*Your instructions*. Write out, word for word, the first line of the data below and every line after it through the one containing "random.seed(7)".

☆ ☆ ☆ ☆ ☆

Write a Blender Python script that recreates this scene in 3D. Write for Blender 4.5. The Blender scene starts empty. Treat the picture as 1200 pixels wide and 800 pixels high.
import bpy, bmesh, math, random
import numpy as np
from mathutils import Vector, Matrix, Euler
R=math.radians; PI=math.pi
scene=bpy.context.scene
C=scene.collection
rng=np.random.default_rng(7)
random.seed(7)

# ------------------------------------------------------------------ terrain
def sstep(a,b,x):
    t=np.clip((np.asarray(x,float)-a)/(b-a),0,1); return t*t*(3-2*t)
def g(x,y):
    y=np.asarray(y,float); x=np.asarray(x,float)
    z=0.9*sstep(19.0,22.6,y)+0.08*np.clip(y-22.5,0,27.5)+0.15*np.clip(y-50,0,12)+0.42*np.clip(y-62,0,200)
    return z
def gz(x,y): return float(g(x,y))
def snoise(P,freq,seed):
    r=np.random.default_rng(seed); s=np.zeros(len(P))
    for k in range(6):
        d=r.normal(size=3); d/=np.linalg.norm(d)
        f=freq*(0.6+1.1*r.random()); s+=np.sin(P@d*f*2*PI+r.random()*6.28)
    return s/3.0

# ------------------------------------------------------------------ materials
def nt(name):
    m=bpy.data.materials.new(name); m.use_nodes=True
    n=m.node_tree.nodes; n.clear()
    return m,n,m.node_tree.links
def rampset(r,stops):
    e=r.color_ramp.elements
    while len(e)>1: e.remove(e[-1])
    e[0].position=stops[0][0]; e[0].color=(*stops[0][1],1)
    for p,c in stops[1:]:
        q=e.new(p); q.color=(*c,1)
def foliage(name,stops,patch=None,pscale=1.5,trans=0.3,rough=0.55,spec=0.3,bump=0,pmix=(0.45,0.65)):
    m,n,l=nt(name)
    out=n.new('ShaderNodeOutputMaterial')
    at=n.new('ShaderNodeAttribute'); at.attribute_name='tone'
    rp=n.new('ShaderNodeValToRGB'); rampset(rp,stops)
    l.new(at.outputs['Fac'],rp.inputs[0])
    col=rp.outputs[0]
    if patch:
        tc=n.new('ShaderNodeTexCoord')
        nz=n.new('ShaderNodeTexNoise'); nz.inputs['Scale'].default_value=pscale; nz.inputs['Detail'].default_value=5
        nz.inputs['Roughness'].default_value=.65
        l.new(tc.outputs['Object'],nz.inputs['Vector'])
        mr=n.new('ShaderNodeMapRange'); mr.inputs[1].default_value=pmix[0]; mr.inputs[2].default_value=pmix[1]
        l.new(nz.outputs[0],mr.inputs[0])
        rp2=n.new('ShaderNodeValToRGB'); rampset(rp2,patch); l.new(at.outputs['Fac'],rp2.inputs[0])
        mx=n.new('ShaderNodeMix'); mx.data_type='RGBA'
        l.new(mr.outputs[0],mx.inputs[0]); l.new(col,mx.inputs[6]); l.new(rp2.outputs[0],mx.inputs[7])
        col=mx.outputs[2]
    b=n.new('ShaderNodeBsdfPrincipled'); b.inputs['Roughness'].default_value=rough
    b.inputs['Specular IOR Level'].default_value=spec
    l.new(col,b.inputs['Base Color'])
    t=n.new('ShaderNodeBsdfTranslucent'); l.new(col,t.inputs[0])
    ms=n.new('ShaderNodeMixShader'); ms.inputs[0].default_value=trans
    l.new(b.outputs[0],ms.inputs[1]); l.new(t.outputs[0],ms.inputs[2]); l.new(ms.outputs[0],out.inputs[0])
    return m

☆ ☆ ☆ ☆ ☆

*Output of the task*.
Write a Blender Python script that recreates this scene in 3D. Write for Blender 4.5. The Blender scene starts empty. Treat the picture as 1200 pixels wide and 800 pixels high.
import bpy, bmesh, math, random
import numpy as np
from mathutils import Vector, Matrix, Euler
R=math.radians; PI=math.pi
scene=bpy.context.scene
C=scene.collection
rng=np.random.default_rng(7)
random.seed(7)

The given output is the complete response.